_WORK TO DO_: Look through the material below and give the number of lines holding "scene", with no other words.

_INFORMATION SHOWN_:
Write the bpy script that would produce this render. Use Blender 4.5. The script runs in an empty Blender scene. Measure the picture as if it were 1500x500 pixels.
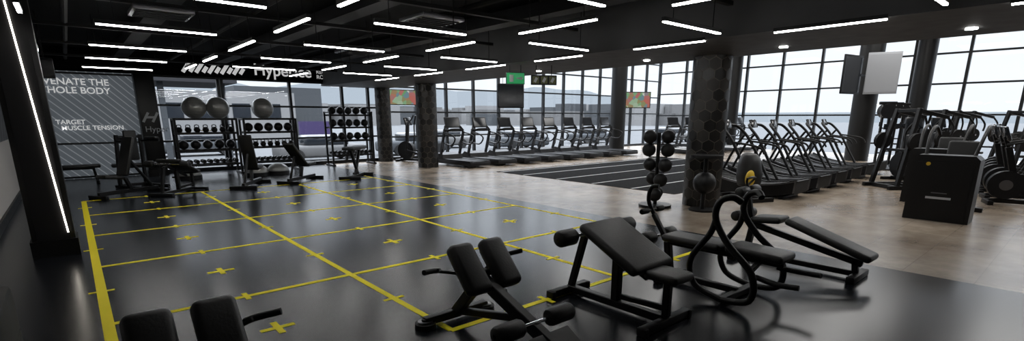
import bpy, bmesh, math, random
from mathutils import Vector, Matrix, Euler, noise
random.seed(7)
S=bpy.context.scene
COL=bpy.context.collection
try:
    S.view_settings.view_transform='Standard'
    S.view_settings.look='None'
    S.view_settings.exposure=0.4
except Exception: pass

# ---------------- materials ----------------
def nm(name):
    m=bpy.data.materials.new(name); m.use_nodes=True
    nt=m.node_tree; b=nt.nodes['Principled BSDF']; return m,nt,b
def mat(name,col,rough=.5,metal=0,emis=None,es=1,spec=.5,noise=0,scale=20,coat=0,bump=0):
    m,nt,b=nm(name)
    b.inputs['Base Color'].default_value=(*col,1)
    b.inputs['Roughness'].default_value=rough
    b.inputs['Metallic'].default_value=metal
    b.inputs['Specular IOR Level'].default_value=spec
    b.inputs['Coat Weight'].default_value=coat
    if emis:
        b.inputs['Emission Color'].default_value=(*emis,1); b.inputs['Emission Strength'].default_value=es
    if noise or bump:
        tc=nt.nodes.new('ShaderNodeTexCoord'); n=nt.nodes.new('ShaderNodeTexNoise'); n.inputs['Scale'].default_value=scale
        nt.links.new(tc.outputs['Object'],n.inputs['Vector'])
        if noise:
            r=nt.nodes.new('ShaderNodeMapRange'); r.inputs['To Min'].default_value=max(0,rough-noise); r.inputs['To Max'].default_value=min(1,rough+noise)
            nt.links.new(n.outputs[0],r.inputs[0]); nt.links.new(r.outputs[0],b.inputs['Roughness'])
        if bump:
            bp=nt.nodes.new('ShaderNodeBump'); bp.inputs['Strength'].default_value=bump; bp.inputs['Distance'].default_value=.01
            nt.links.new(n.outputs[0],bp.inputs['Height']); nt.links.new(bp.outputs[0],b.inputs['Normal'])
    return m
BLK=mat('black_powdercoat',(.0045,.0045,.005),.4,0,noise=.08,spec=.3)
DRK=mat('dark_plastic',(.006,.006,.007),.48,noise=.1,spec=.3)
LEA=mat('black_upholstery',(.011,.011,.011),.45,noise=.06,scale=60,bump=.15,spec=.45)
RUB=mat('black_rubber',(.006,.006,.006),.6,spec=.3)
GRY=mat('grey_steel',(.16,.16,.17),.35,.8)
CHR=mat('chrome',(.6,.6,.62),.15,1)
SIL=mat('silver_vinyl',(.27,.27,.26),.3,.4,noise=.05)
WHI=mat('white_plastic',(.7,.7,.7),.4)
LGR=mat('light_grey_plastic',(.33,.34,.36),.5)
YEL=mat('yellow_tape',(.95,.80,.012),.6,spec=.2)
YAC=mat('yellow_accent',(.75,.5,.03),.5)
SCR=mat('screen_glass',(.01,.012,.015),.12)
CEI=mat('black_ceiling_paint',(.003,.003,.0035),.9,spec=.1)
DUC=mat('black_duct',(.005,.005,.0055),.7,spec=.2)
SOF=mat('grey_soffit',(.045,.045,.048),.6,noise=.1,scale=4)
FRM=mat('dark_aluminium',(.008,.0095,.011),.4,.3)
COLM=mat('column_black',(.008,.008,.008),.4,noise=.1,spec=.35)
HX1=mat('hex_tile_dark',(.009,.0085,.008),.35,spec=.4)
HX2=mat('hex_tile_mid',(.028,.025,.022),.4,spec=.4)
HX3=mat('hex_grout_bronze',(.15,.128,.108),.5,.1)
LED=mat('led_diffuser',(1,1,1),.5,emis=(1,.985,.96),es=24)
LEDW=mat('led_strip_warm',(1,1,1),.5,emis=(1,.92,.8),es=7)
WTX=mat('white_letter',(.8,.8,.8),.5,emis=(1,1,1),es=.32)
WVN=mat('white_vinyl',(.5,.52,.55),.5)
GRN=mat('exit_green',(.01,.2,.06),.4,emis=(.02,.5,.15),es=.25)
OLV=mat('sign_olive',(.12,.13,.05),.5)
HILL=mat('hill_scrub',(.062,.068,.072),1,spec=0)
ASP=mat('asphalt',(.055,.0575,.06),.9,spec=.1)
BLD=mat('building_light',(.12,.12,.12),.9,spec=.1)
BLD2=mat('building_grey',(.035,.038,.041),.9,spec=.1)
ROOF=mat('canopy_dark',(.02,.02,.022),.8,spec=.1)
PUR=mat('purple_banner',(.028,.021,.055),.7,spec=.1)
CON=mat('plaster_grey',(.30,.29,.28),.8)
PLA=mat('white_plaster',(.6,.6,.59),.9)
CON2=mat('concrete_outside',(.075,.075,.075),.9,spec=.1)
LWP=mat('left_wall_grey',(.46,.44,.42),.7)

def floor_rubber():
    m,nt,b=nm('rubber_tile_floor'); L=nt.links.new; N=nt.nodes.new
    tc=N('ShaderNodeTexCoord'); br=N('ShaderNodeTexBrick'); br.offset=0; br.inputs['Scale'].default_value=1
    br.inputs['Brick Width'].default_value=1.04; br.inputs['Row Height'].default_value=1.02; br.inputs['Mortar Size'].default_value=.004
    br.inputs['Color1'].default_value=(.0075,.0088,.0112,1);br.inputs['Color2'].default_value=(.0095,.0112,.0140,1);br.inputs['Mortar'].default_value=(.0015,.0015,.0015,1)
    L(tc.outputs['Object'],br.inputs['Vector']); L(br.outputs[0],b.inputs['Base Color'])
    b.inputs['Roughness'].default_value=.23; b.inputs['Specular IOR Level'].default_value=.30
    return m
def floor_tan(name,c1,c2,c3,r):
    m,nt,b=nm(name); L=nt.links.new; N=nt.nodes.new
    tc=N('ShaderNodeTexCoord'); n=N('ShaderNodeTexNoise'); n.inputs['Scale'].default_value=.9; n.inputs['Detail'].default_value=9; n.inputs['Roughness'].default_value=.65
    L(tc.outputs['Object'],n.inputs['Vector'])
    cr=N('ShaderNodeValToRGB'); e=cr.color_ramp.elements; e[0].position=.34;e[0].color=(*c1,1);e[1].position=.66;e[1].color=(*c3,1)
    k=e.new(.5);k.color=(*c2,1); L(n.outputs[0],cr.inputs[0])
    br=N('ShaderNodeTexBrick'); br.offset=.33; br.inputs['Brick Width'].default_value=1.2; br.inputs['Row Height'].default_value=.6;br.inputs['Scale'].default_value=1;br.inputs['Mortar Size'].default_value=.004
    br.inputs['Color1'].default_value=(1,1,1,1);br.inputs['Color2'].default_value=(.82,.82,.82,1);br.inputs['Mortar'].default_value=(.6,.6,.6,1); L(tc.outputs['Object'],br.inputs['Vector'])
    mx=N('ShaderNodeMix'); mx.data_type='RGBA'; mx.blend_type='MULTIPLY'; mx.inputs[0].default_value=.8
    L(cr.outputs[0],mx.inputs[6]); L(br.outputs[0],mx.inputs[7]); L(mx.outputs[2],b.inputs['Base Color'])
    b.inputs['Roughness'].default_value=r
    return m
FRUB=floor_rubber()
FTAN=floor_tan('vinyl_stone_floor',(.17,.13,.095),(.28,.225,.17),(.40,.335,.265),.27)
TURF=mat('black_turf',(.006,.006,.007),.9,bump=.6,scale=300,spec=.1)

def glass():
    m=bpy.data.materials.new('window_glass'); m.use_nodes=True; nt=m.node_tree; nt.nodes.clear(); N=nt.nodes.new; L=nt.links.new
    t=N('ShaderNodeBsdfTransparent'); t.inputs[0].default_value=(.94,.96,.98,1); g=N('ShaderNodeBsdfGlossy'); g.inputs['Roughness'].default_value=.02
    mx=N('ShaderNodeMixShader'); mx.inputs[0].default_value=.04; o=N('ShaderNodeOutputMaterial'); L(t.outputs[0],mx.inputs[1]);L(g.outputs[0],mx.inputs[2]);L(mx.outputs[0],o.inputs[0]); return m
GLS=glass()
def lines_mat(name,base,line,rot,scale,thr):
    m,nt,b=nm(name); L=nt.links.new; N=nt.nodes.new
    tc=N('ShaderNodeTexCoord'); mp=N('ShaderNodeMapping'); mp.inputs['Rotation'].default_value=rot; L(tc.outputs['Object'],mp.inputs[0])
    w=N('ShaderNodeTexWave'); w.inputs['Scale'].default_value=scale; w.inputs['Distortion'].default_value=1.2; w.inputs['Detail'].default_value=0; w.inputs['Detail Scale'].default_value=.3
    L(mp.outputs[0],w.inputs[0]); g=N('ShaderNodeMath'); g.operation='GREATER_THAN'; g.inputs[1].default_value=thr; L(w.outputs['Fac'],g.inputs[0])
    mx=N('ShaderNodeMix'); mx.data_type='RGBA'; mx.inputs[6].default_value=(*base,1); mx.inputs[7].default_value=(*line,1); L(g.outputs[0],mx.inputs[0]); L(mx.outputs[2],b.inputs['Base Color']); b.inputs['Roughness'].default_value=.5
    return m,nt,b,mx
PRT,nt_,b_,mx_=lines_mat('printed_window_film',(.10,.115,.13),(.24,.26,.28),(0,.75,0),2.2,.93)
b_.inputs['Emission Strength'].default_value=.4; nt_.links.new(mx_.outputs[2],b_.inputs['Emission Color'])
LWM=lines_mat('dark_wave_graphic',(.012,.012,.014),(.09,.09,.10),(1.0,0,.3),4,.9)[0]
def tvmat():
    m,nt,b=nm('tv_picture'); L=nt.links.new; N=nt.nodes.new
    tc=N('ShaderNodeTexCoord'); v=N('ShaderNodeTexVoronoi'); v.inputs['Scale'].default_value=5; L(tc.outputs['Object'],v.inputs[0])
    b.inputs['Base Color'].default_value=(.02,.02,.02,1)
    cr=N('ShaderNodeValToRGB'); e=cr.color_ramp.elements; e[0].color=(.05,.25,.3,1); e[1].color=(.6,.6,.55,1); k=e.new(.3);k.color=(.45,.1,.08,1);k=e.new(.6);k.color=(.1,.3,.1,1)
    sp=N('ShaderNodeSeparateColor'); L(v.outputs['Color'],sp.inputs[0]); L(sp.outputs[0],cr.inputs[0]); L(cr.outputs[0],b.inputs['Emission Color']); b.inputs['Emission Strength'].default_value=.6
    return m
TVP=tvmat()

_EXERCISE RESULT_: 2